In addition, the newly created material also appears to have regenerative capabilities, according to Wang, who specialises in developing self-healing materials. For example, the robotic fish can heal itself up to 89% of its capabilities and continue to 'ingest' plastic particles even if it gets damaged or cuts itself - which can happen frequently when it is hunting for pollutants in rough waters.
This is only a proof of concept for now, Wang said, and much more research is needed - especially in terms of how the system could be used in the real world. For example, the robot currently only works on the surface of the water, so Wang's team will soon be working on more functionally complex robofish that can also operate underwater.

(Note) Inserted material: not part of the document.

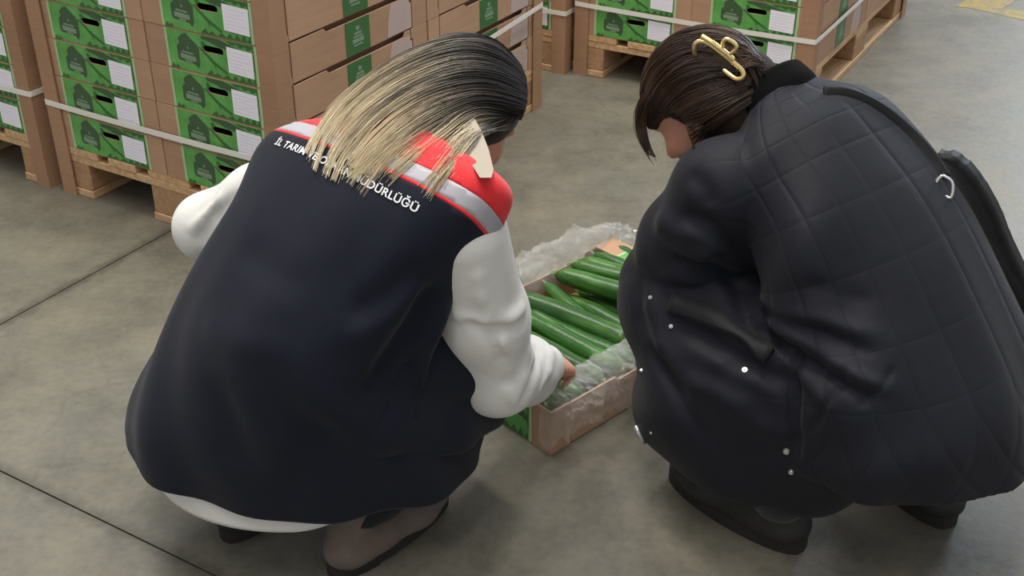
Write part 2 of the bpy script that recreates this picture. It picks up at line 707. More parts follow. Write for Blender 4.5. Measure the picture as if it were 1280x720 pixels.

Still, this bionic design could provide a starting point for further developments, Wang said. "I believe nanotechnology holds great promise for trace adsorption, contaminant capture and detection, improving intervention efficiency and reducing costs."
Another conceivable application would be robotic fish equipped with sensors that can measure water quality and local microplastic pollution. Further tests will show whether collecting larger quantities of microplastics with the help of robotic fish will work. What is important, however, is the basic approach of using nanotechnology to create materials that are able to 'attract' microplastics. It would also be conceivable to use special water filters to remove even the smallest microplastic particles from the water cycle.
Indeed, nanotechnology will be one of the key players in the fight against microplastics, we think, which is why we find this approach so exciting. Nanotechnology has great potential here, and as materials research gets better, so will the multi-pronged approach to replacing plastic in our everyday lives and, more importantly, filtering microplastic residues out of the environment.